Rory McIlroy: I've got time and there will be plenty of major opportunities
Rory McIlroy will tee it up at Harding Park Thursday for the first major championship of the year confident there will be opportunities for him to break his six-year title drought.
The world number three has returned to the San Francisco municipal course where he won the WGC-Cadillac Match Play Championship in 2015 to try and land a third PGA Championship.
Now 31, when the Irishman last lifted the huge Wanamaker Trophy at Valhalla in 2014 it would be his last visit to a majors’ winning enclosure and on Wednesday he admitted not being able to add a fifth major to his resumé had weighed on him to a degree.
“It doesn't keep me up at night and I don't think about it every day, but when I play these major championships, it's something that I'm obviously reminded of,” McIlroy said during a virtual media conference from TPC Harding Park.
“I would have liked to have won a couple more majors in that timeframe, and I feel like I've had a couple of decent chances to do so and I just haven't got the job done.
“But the good thing is we have at least three opportunities this year, and then hopefully if things normalise going forward, four opportunities (in 2021). So we're playing seven major championships in the next 12 months basically.
“I've got plenty of opportunities coming my way. Everyone that stands up here wishes they would have won more and would have played better and all that stuff and I've given myself chances, I just haven't been able to capitalise on them.”

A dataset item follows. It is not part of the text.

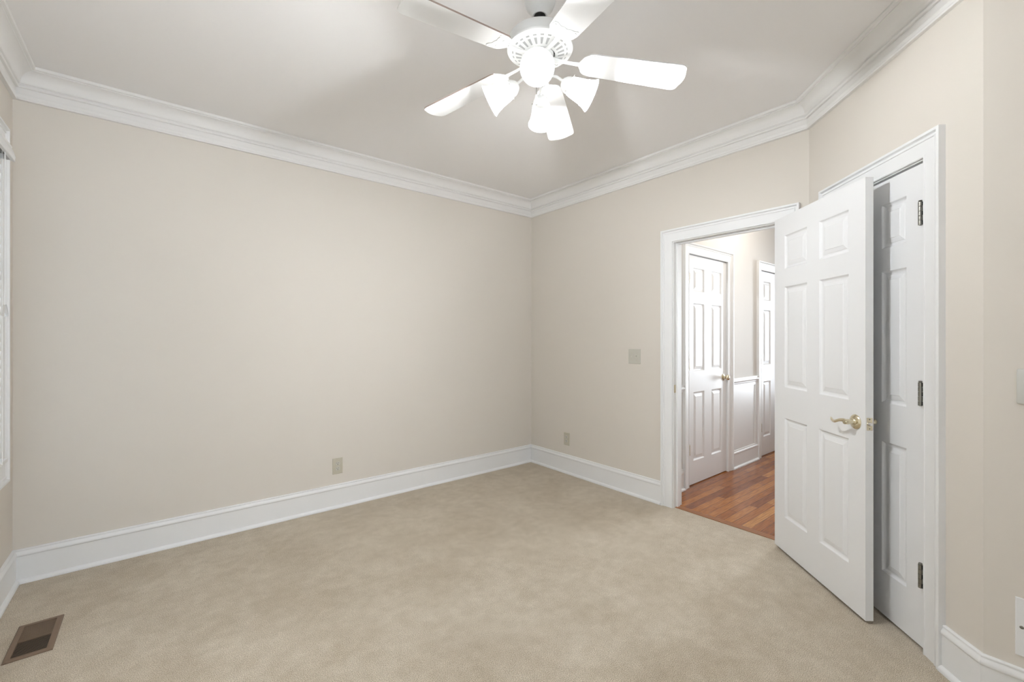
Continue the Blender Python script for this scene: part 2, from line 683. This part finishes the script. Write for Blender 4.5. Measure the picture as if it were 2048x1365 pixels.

Whether McIlroy will be in a position to cash in this week in northern California remains the $1.98m (€1.67m) question. The dominant form that enabled him to land the Tour Championship and FedEx Series at the end of last summer and continued into 2020 as he returned to the world number ranking deserted him during the lockdown and he admitted he had been missing the necessary sharpness to turn solid golf into winning scores.
“Before the world shut down, I was playing some really good golf, consistent. And then having that three-month break, coming back, everything sort of changed. Everything feels different, in the competitive arena, anyway.
“But my game doesn't feel that far away. I feel like I've played pretty well. I just haven't got a lot out of my game. Haven't scored as well as I was doing before the lockdown. Wasn't really efficient, or haven't been efficient as I was back then. Short game hasn't quite been as sharp.
“It's the first major in over a year, and it would be a great week to get back into some form and give it a good run.”